- LISTED ENTRIES:
----------

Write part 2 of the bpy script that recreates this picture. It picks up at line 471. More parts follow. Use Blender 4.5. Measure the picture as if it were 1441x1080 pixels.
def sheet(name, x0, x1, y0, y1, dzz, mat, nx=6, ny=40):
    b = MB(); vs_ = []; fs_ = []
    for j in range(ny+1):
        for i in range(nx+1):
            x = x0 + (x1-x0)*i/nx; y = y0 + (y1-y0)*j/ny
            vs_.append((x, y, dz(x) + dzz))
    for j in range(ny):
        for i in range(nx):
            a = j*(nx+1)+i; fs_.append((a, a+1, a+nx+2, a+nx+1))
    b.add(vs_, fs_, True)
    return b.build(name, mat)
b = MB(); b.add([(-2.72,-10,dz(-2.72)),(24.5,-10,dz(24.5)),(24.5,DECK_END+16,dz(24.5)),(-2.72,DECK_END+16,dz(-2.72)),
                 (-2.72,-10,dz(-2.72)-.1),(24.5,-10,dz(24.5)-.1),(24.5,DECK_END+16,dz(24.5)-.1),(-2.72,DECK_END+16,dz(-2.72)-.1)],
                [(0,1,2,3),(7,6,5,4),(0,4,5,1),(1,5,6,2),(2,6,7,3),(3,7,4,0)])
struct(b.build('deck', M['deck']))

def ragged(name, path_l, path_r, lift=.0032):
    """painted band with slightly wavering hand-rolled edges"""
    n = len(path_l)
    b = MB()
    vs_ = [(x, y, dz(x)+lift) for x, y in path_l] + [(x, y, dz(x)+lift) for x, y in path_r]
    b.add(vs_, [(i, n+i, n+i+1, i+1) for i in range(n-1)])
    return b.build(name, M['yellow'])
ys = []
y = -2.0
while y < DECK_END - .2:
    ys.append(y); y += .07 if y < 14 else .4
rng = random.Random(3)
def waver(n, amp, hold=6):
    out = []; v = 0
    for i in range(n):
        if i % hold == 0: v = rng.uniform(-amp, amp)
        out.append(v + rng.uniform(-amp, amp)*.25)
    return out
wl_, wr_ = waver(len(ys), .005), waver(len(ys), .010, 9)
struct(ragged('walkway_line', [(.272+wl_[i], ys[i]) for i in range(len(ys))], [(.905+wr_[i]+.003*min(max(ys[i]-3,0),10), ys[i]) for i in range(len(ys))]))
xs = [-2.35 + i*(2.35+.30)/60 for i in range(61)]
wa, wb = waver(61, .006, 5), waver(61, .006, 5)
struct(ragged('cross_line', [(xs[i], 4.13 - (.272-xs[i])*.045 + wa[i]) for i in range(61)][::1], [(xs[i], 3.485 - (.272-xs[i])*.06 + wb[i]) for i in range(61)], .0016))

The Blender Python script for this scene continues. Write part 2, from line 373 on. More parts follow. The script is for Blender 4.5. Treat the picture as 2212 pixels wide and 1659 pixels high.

----------

- TASK INSTRUCTIONS: Starting at the first line of the listing, retype every line up to and including the one with "struct(b.build('deck', M['deck']))".

- OUTPUT BELOW:
Write part 2 of the bpy script that recreates this picture. It picks up at line 471. More parts follow. Use Blender 4.5. Measure the picture as if it were 1441x1080 pixels.
def sheet(name, x0, x1, y0, y1, dzz, mat, nx=6, ny=40):
    b = MB(); vs_ = []; fs_ = []
    for j in range(ny+1):
        for i in range(nx+1):
            x = x0 + (x1-x0)*i/nx; y = y0 + (y1-y0)*j/ny
            vs_.append((x, y, dz(x) + dzz))
    for j in range(ny):
        for i in range(nx):
            a = j*(nx+1)+i; fs_.append((a, a+1, a+nx+2, a+nx+1))
    b.add(vs_, fs_, True)
    return b.build(name, mat)
b = MB(); b.add([(-2.72,-10,dz(-2.72)),(24.5,-10,dz(24.5)),(24.5,DECK_END+16,dz(24.5)),(-2.72,DECK_END+16,dz(-2.72)),
                 (-2.72,-10,dz(-2.72)-.1),(24.5,-10,dz(24.5)-.1),(24.5,DECK_END+16,dz(24.5)-.1),(-2.72,DECK_END+16,dz(-2.72)-.1)],
                [(0,1,2,3),(7,6,5,4),(0,4,5,1),(1,5,6,2),(2,6,7,3),(3,7,4,0)])
struct(b.build('deck', M['deck']))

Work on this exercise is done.